8To avoid misunderstanding, I am not recommending that we simply “bow down” before the Great Books by assuming they’re unimpeachable. As if that were possible! For one thing, “great minds do not think alike” (to quote one of my students, years ago, in a classroom discussion). The great writers disagree among themselves, and it is our job to think through those essential disagreements, which comprise for us the permanent problems. As Patrick Deneen says thoughtfully of the Western canon, about which he (like me and Dad) is passionately ambivalent: “We ignore these books at our peril—not because they will make us more urbane and cultured, but because they shape us whether we know it or not. Only by understanding the competing teachings of the great books can we reconsider the lessons that our age has embraced—lessons that have led us to think that we can dispense with reading the great books—and even ponder whether it would be wiser to commend the teachings of the humble books as we witness the accumulating wreckage amid our progress.” See his esoterically titled, “Against Great Books,” First Things (January 2013), http://www.firstthings.com/article/2013/01/against-great-books.
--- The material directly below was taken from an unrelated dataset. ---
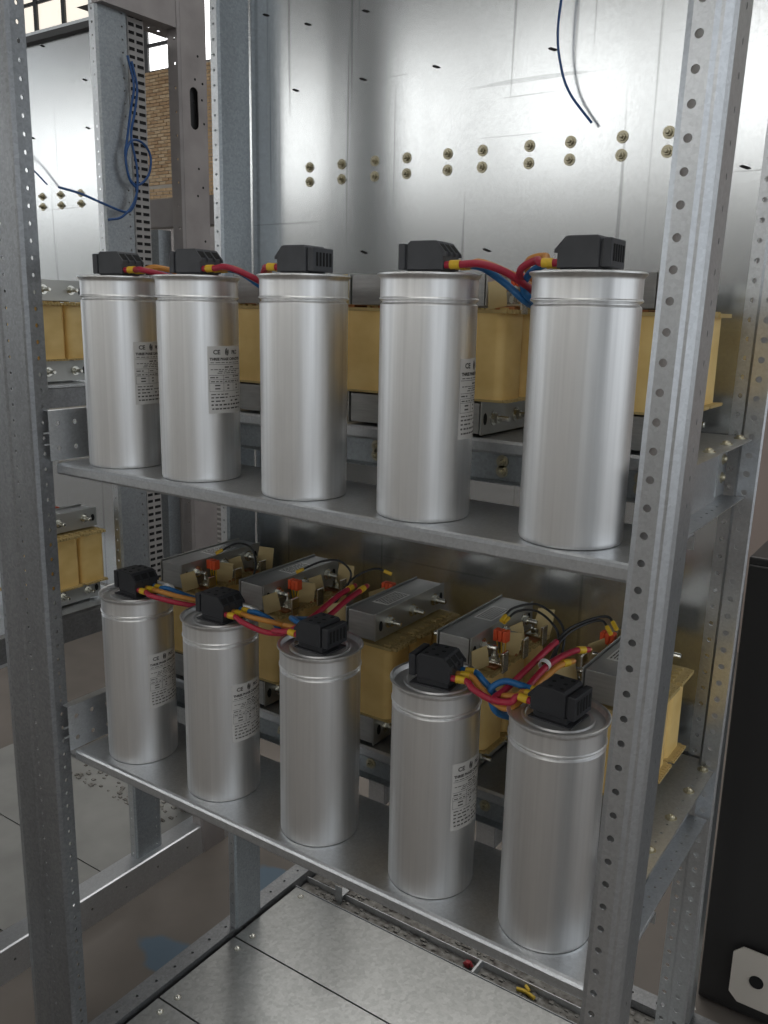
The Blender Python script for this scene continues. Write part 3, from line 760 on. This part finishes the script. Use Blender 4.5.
# ------------------------------------------------------------------ blue control wires
cable([(.432, .33, .90), (.430, .37, .74), (.426, .37, .647), (.433, .372, .599), (.448, .376, .561), (.481, .385, .519)], DBLU, .0019, 'single blue wire hanging in front of the big galvanised back sheet', cat='wire')
cable([(-.575, .425, .76), (-.573, .437, .705), (-.573, .426, .654), (-.572, .412, .592), (-.570, .404, .561), (-.570, .412, .515), (-.570, .436, .504), (-.570, .465, .528), (-.570, .473, .565), (-.570, .457, .589), (-.570, .43, .595), (-.568, .411, .58), (-.566, .401, .55), (-.566, .410, .511), (-.566, .427, .493), (-.568, .42, .461), (-.568, .398, .444), (-.572, .349, .454), (-.60, .307, .473), (-.66, .30, .488)], DBLU, .0026, 'coiled blue wire hanging on the post of the neighbouring cabinet', cat='wire')
cable([(-.572, .433, .75), (-.570, .443, .70), (-.570, .434, .65), (-.568, .420, .60), (-.566, .43, .54), (-.564, .427, .493), (-.566, .415, .461), (-.568, .386, .433), (-.570, .352, .424)], DBLU, .0026, 'second blue wire trailing below the coil on the neighbouring post', cat='wire')
cable([(-.96, .36, .60), (-.90, .37, .567), (-.866, .38, .549), (-.821, .385, .514)], DBLU, .0019, 'short blue wire in front of the neighbouring cabinet sheet', cat='wire')

# ------------------------------------------------------------------ neighbouring cabinet on the left
cab2 = empty('cabinet_frame', (-.9, 0, FZ), 0, 'neighbouring galvanised cabinet frame seen past the left front post', 'frame')
def part2(name, bm, m, solid=0, smooth=False):
    o = obj(name, bm, m, cab2, solid=solid, smooth=smooth); o.location = (.9, 0, -FZ); return o
prof = [(-.614, .362), (-.596, .362)]
part2('flange_strip', extrusion(B(), prof, ZB, .95, {0: (.5, .0028)}, .025, 'z'), GAL, .0012)
part2('rear_post', extrusion(B(), [(-.596, .362), (-.59, .365), (-.59, .415), (-.59, .436), (-.594, .443)], ZB, .93, {2: (.5, .0022)}, .025, 'z'), GREYP, .0014)
s2 = part2('mounting_sheet', box(B(), -1.5, -.61, .3995, .4015, -.46, .815), SHEET); 
for x in (-.862, -.793, -.721):
    for z in (.4915, .469): inst('bolt', BN_Y, s2, (x, .3995, z))
for (x, z) in [(-.826, .807), (-.686, .721), (-.684, .624), (-.884, .621)]: inst('punched_tab', SLOT, s2, (x, .3985, z))
part2('top_rail', box(B(), -1.5, -.61, .385, .40, .815, .828), FRM)
part2('top_rail', box(B(), -1.5, -.61, .402, .42, .828, .842), GAL)
part2('wiring_duct', None, None) if 0 else None
# beam and oblong-hole post
e = B(); box(e, -.60, -.57, .36, .60, .846, 1.0); extrusion(e, [(-.597, .846), (-.65, .846)], .36, .60, {0: (.5, .003)}, .03, 'y'); part2('side_beam', e, TAUPE)
e = B()
def slotplate(bm, x, y0, y1, z0, z1, sy, sz, hw, hh):
    """plate in the plane x with one oblong hole"""
    o = []; n = 16
    for k in range(n):
        a = -3*PI/4+2*PI*k/n; ca, sa = math.cos(a), math.sin(a)
        o.append(bm.verts.new((x, sy+hw*ca, sz+(hh-hw)*(1 if sa > 0 else -1)+hw*sa)))
    c = [bm.verts.new((x, y, z)) for y, z in ((y0, z0), (y1, z0), (y1, z1), (y0, z1))]
    for s in range(4): bm.faces.new([c[s], c[(s+1) % 4]]+[o[(s*4+j) % n] for j in range(4, -1, -1)])
slotplate(e, -.565, .565, .641, .15, 1.0, .601, .688, .013, .045)
vs = [e.verts.new(v) for v in ((-.565, .565, FZ), (-.565, .641, FZ), (-.565, .641, .15), (-.565, .565, .15))]; e.faces.new(vs)
extrusion(e, [(-.60, .560), (-.569, .560), (-.565, .565)], FZ, 1.0, {0: (.7, .003)}, .05, 'z')
extrusion(e, [(-.565, .641), (-.57, .645), (-.60, .645)], FZ, 1.0)
part2('corner_post', e, TAUPE, .002)
part2('dark_backing_plate', box(B(), -.580, -.575, .580, .630, .63, .745), DARKP)  # dark plate added behind the oblong hole so that it reads dark
e = B()
for (y, z) in ((.615, .80), (.605, .75), (.628, .745), (.625, .71), (.60, .70), (.63, .66), (.61, .56), (.622, .52), (.605, .50), (.625, .40)):
    lathe(e, [(.0028, -.5645), (.0028, -.5635)], 8, 'x', Matrix.Translation((0, y, z)))
part2('knockout', e, BLKH)
# slotted wiring ducts
def duct(x, y0, y1, z0, z1, m, ms, pitch=.016):
    dd = part2('wiring_duct', box(B(), x-.03, x, y0, y1, z0, z1), m)
    e = B(); z = z0+.008; k = 0
    while z < z1-.01:
        for (a, b) in ((.12, .42), (.56, .92)):
            ya, yb = y0+(y1-y0)*a, y0+(y1-y0)*b
            box(e, x-.001, x+.0012, ya, yb, z-.0032, z+.0032)
        z += pitch
    s_ = obj('duct_slot', e, BLKH, dd); return dd
duct(-.60, .446, .492, -.60, .90, DUCT, None)
duct(-.62, .63, .66, -.60, .45, DUCT, None, .011)
part2('duct_cover', box(B(), -.64, -.61, .522, .56, -.6, .42), GREYP)
part2('stiffener', box(B(), -.9, -.56, .72, .76, .45, .52), TAUPE)
# tray, bottom frame and base plates
for z0 in (0, ZL):
    e = B(); extrusion(e, [(.110, z0+.083-.05), (.110, z0+.083-.002), (.392, z0+.083-.002)], -1.45, -.60, {0: (.5, .0035)}, .03, 'x'); part2('reactor_tray', e, GAL, .0014)
    e = B(); box(e, -.612, -.59, .02, .34, z0+.02, z0+.075); part2('side_rail', e, GALD)
e = B(); extrusion(e, [(-.568, FZ), (-.570, ZB-.002), (-.573, ZB), (-.625, ZB)], -.35, .66, {0: (.55, .003)}, .10, 'y'); part2('base_rail', e, GAL, .002)
for (x0, x1, y0, y1) in ((-1.4, -.63, .285, .60), (-1.4, -.63, .02, .281), (-1.4, -.63, -.3, .016)):
    part2('base_plate', box(B(), x0, x1, y0, y1, ZB-.012, ZB-.008), BASEN)
e = B(); extrusion(e, [(-.64, .60), (-.70, .60)], -1.12, -.6, {}, 1, 'z'); part2('rear_panel', e, GALD, .002)
e = B(); extrusion(e, [(.60, ZB-.06), (.60, ZB), (.66, ZB)], -1.4, -.6, {}, 1, 'x'); part2('base_rail', e, GALD, .002)
e = B(); random.seed(9)
for k in range(90):
    x, y, s = random.uniform(-1.1, -.66), random.uniform(.52, .59), random.uniform(.001, .005)
    box(e, x-s*2, x+s, y-s, y+s, ZB-.008, ZB-.008+s)
tag(obj('metal_swarf', e, DIRT), 'dark swarf along the back of the neighbouring base plate', 'debris', kind='stuff')
# post stub in the neighbouring cabinet (front flange pair with bright holes)
for z0, nm in ((.0845, 'upper'), (.0845+ZL, 'lower')):
    rr = dup(re0, None, (-.672, .335, z0), PI); tag(rr, 'yellow-wound reactor on the %s tray of the neighbouring cabinet' % nm, 'reactor', GR)
# its own capacitor shelves, seen left of our front post
for z in (0, ZL):
    part2('capacitor_shelf', extrusion(B(), [(-.052, z-.019), (-.0672, z-.017), (-.0672, z-.004), (-.062, z-.0005), (.109, z-.0005), (.1125, z-.02)], -1.45, -.62, {}, 1, 'x'), GAL, .0012)

# grey switch cabinet further back in the gap between the frames
gc = empty('grey_cabinet', (-3.3, 2.0, FZ), 0, 'plain grey cabinet far back in the gap between the two frames', 'cabinet')
e = B(); box(e, -1.2, 1.6, 0, .6, 0, 1.80, .004); obj('cabinet_body', e, DUCTD, gc)
e = B(); box(e, -1.2, 1.6, -.03, 0, 1.68, 1.80, .003); obj('top_beam', e, TAUPE, gc)
for k in range(8):
    e = B(); box(e, -1.2+k*.35, -1.2+k*.35+.20, -.02, 0, .1, 1.66, .004); pn = obj('door_panel', e, DUCT, gc)
    if k % 2:
        for j in range(60):
            obj('louvre', box(B(), -1.2+k*.35+.02, -1.2+k*.35+.18, -.024, -.02, .2+j*.024, .212+j*.024), DUCTD, pn) if j < 60 else None

# ------------------------------------------------------------------ charcoal cabinet on the right
cb = empty('charcoal_cabinet', (1.083, .9, FZ), 0, 'charcoal powder-coated cabinet standing on the floor right of the frame', 'cabinet')
e = B(); box(e, .697-1.1, 1.5-1.1, .83-.9, 1.4-.9, .004, 1.0, .004); obj('cabinet_body', e, DARKP, cb)
e = B(); box(e, .70-1.1, 1.5-1.1, .822-.9, .83-.9, .02, .985, .002); obj('cabinet_panel', e, DARKP, cb)
e = B(); x0, x1, z0, z1, c_ = .762, .90, .055, .185, .018
pts = [(x0+c_, z0), (x1, z0), (x1, z1), (x0+c_, z1), (x0, z1-c_), (x0, z0+c_)]
va = [e.verts.new((x-1.1, .80-.9, z)) for x, z in pts]; vb = [e.verts.new((x-1.1, .804-.9, z)) for x, z in pts]
e.faces.new(va); e.faces.new(vb[::-1])
for i in range(6): e.faces.new([va[i], va[(i+1) % 6], vb[(i+1) % 6], vb[i]])
pl = obj('lifting_plate', e, BEIGEP, cb); pl['label'] = 'off-white chamfered plate with a dark hole'
e = B(); lathe(e, [(.014, -.002), (.014, .0005)], 20, 'y', Matrix.Translation((.812-1.1, .80-.9, .118))); obj('plate_hole', e, BLKH, pl)
# pale panel far behind it
o = obj('background_panel', box(B(), .2, 2.6, 3.0, 3.05, FZ, 1.2), mat('beige_panel', (.45, .37, .33), 0, .6)); tag(o, 'beige panel standing behind the charcoal cabinet', 'panel')
# scraps
def scrap(name, x, y, z, s, m, label, ang, h=.0008):
    e = B(); box(e, -s, s, -s*.55, s*.55, 0, h); o = obj(name, e, m); o.location = (x, y, z); o.rotation_euler = (0, 0, ang); tag(o, label, 'scrap'); return o
scrap('paper_scrap', .672, .79, FZ, .014, PAPER, 'small white paper scrap by the foot of the charcoal cabinet', .5)
scrap('paper_scrap', .705, .72, FZ, .017, PAPER, 'white paper scrap nearest the bottom edge by the charcoal cabinet', -.6)
e = B(); tube(e, [(-.02, 0, .004), (0, .002, .005), (.022, -.003, .004)], .004, 8, 4); tube(e, [(-.005, .012, .010), (.006, .004, .010)], .0035, 8, 4)
o = obj('yellow_scrap', e, YSCR); o.location = (.40, .545, ZB-.0135); tag(o, 'yellow ferrule scrap lying in the trough near the right post', 'scrap')
e = B(); tube(e, [(-.01, 0, .004), (0, .004, .012), (.01, .002, .004)], .0035, 8, 4); box(e, -.006, .004, -.004, .006, .002, .014)
o = obj('red_scrap', e, RSCR); o.location = (.265, .542, ZB-.0135); tag(o, 'red plastic scrap lying in the trough beside the divider', 'scrap')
9As the narrator of Saul Bellow's final novel put it, adumbrating the views of that book's eponymous hero: “[A]ll the great texts had esoteric significance, he believed and taught. This, I think, has to be mentioned, but no more than mentioned. The simplest of human beings is, for that matter, esoteric and radically mysterious” (Ravelstein [New York: Penguin, 2000], 22).

10As Mark Bauerlein and Adam Bellow remark, apropos of what they see as the real significance of another remarkable “game-changer,” Allan Bloom's The Closing of the American Mind: “People responded to Bloom's argument because it seemed to apply to the entire country, not just higher education” (foreword to Mark Bauerlein and Adam Bellow, eds., The State of the American Mind [West Conshohocken, PA: Templeton Press, 2015]). And that is my claim about Melzer—he will find a broad audience because his book illuminates much more than its stated topic.